Pour être viable, ce projet devait remplir trois conditions : aménager au 2e étage un nouveau local pour la 6e primaire et transformer celui du 1er étage pour accueillir la classe intégrée ; obtenir la norme de création pour créer une nouvelle implantation de l’enseignement spécialisé, soit huit enfants ; et remplir toutes les démarches administratives liées aux conditions précédentes. M. Petyt : « Nous y sommes arrivés en un an ».
Pour aménager ses locaux, l’école a reçu de l’aide de privés et notamment de la Fondation du Sporting de Charleroi qui a sponsorisé le nouveau sol, la cuisine et une toilette pour la classe intégrée. Le pouvoir organisateur a soutenu ce projet dès le départ. « Pour les enseignants, ce fut plus mitigé, se rappelle le directeur. Le témoignage d’une ancienne collègue, maman d’un enfant à besoins spécifiques, et enseignante à Mont-Chevreuil, a été déterminant ».
Sous l’impulsion du directeur, en mars 2016, le projet a pris corps et l’équipe éducative a informé les parents lors d’une réunion où sont intervenus la direction de Mater dei et une inspectrice. « Les projets mis en place autour de la classe intégrée et de la lutte contre le harcèlement ont réuni tout le monde dans une spirale positive qui a cassé les réactions négatives », explique M. Petyt.
Et de rappeler que la Belgique est à la traine en matière d’intégration/inclusion mais qu’on assiste aujourd’hui à une prise de conscience générale. L’Avis n° 3 relatif au Pacte pour un enseignement d’excellence évoque d’ailleurs l’importance à inciter à la création d’implantations de l’enseignement spécialisé au sein des bâtiments de l’enseignement ordinaire (1).
« Bref, l’idée est de promouvoir le vivre-ensemble, conclut M. Petyt. Le projet doit apporter un bénéfice à tous et pas uniquement aux élèves à besoins spécifiques ».
Patrick DELMÉE
(1) L’Avis n° 3 relatif au Pacte pour un Enseignement d’excellence estime qu’il faut inciter à la création d’implantation de l’enseignement spécialisé au sein des bâtiments de l’enseignement ordinaire (p. 259) et propose de créer des pôles territoriaux pour soutenir la mise en place d’aménagements raisonnables dans l’ordinaire (p. 252). http://www.pactedexcellence.be/index.php/documents-officiels/
Sept projets
En Fédération Wallonie-Bruxelles, la plupart des élèves à besoins spécifiques sont inscrits dans l’enseignement spécialisé.

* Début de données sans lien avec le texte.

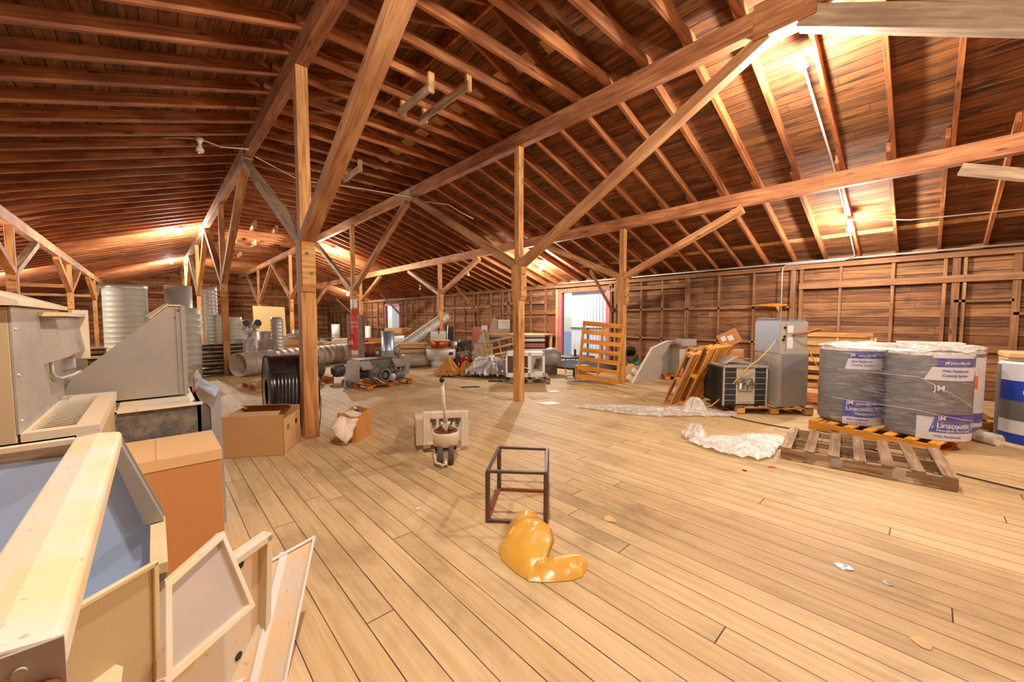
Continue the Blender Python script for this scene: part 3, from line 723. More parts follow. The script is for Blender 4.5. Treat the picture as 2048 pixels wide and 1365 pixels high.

Mais, via le processus d’intégration, certains reviennent vers l’ordinaire. Pour amplifier ce retour, la Fédération soutient, dès septembre 2017, l’implantation de classes du spécialisé (type 2 et autistes) dans l’ordinaire.
Parmi les sept projets retenus, il y a celui de l’école fondamentale Saint-Paul, à Marchienne-au-Pont (lire ci-contre). Chacun bénéficie d’un mi-temps durant deux années scolaires. Deux personnes engagées grâce à un budget de CAP 48 et du Cabinet de l’Éducation, coordonnent l’ensemble et sont chargées de « photographier » chaque projet au départ et à l’arrivée, pour détecter les difficultés/freins rencontrés dans les démarches administratives, l’aménagement des locaux, l’ouverture des mentalités. À terme, ce travail permettra de modifier les textes légaux pour faciliter de tels projets.
La démarche (qui fait partie du plan Autisme) est cofinancée par la Wallonie et supervisée par le Service universitaire spécialisé pour personnes avec autisme. Une fois mis en place en 2020, les pôles territoriaux prônés par le Pacte pour un Enseignement d’excellence pourront aider avec des moyens humains.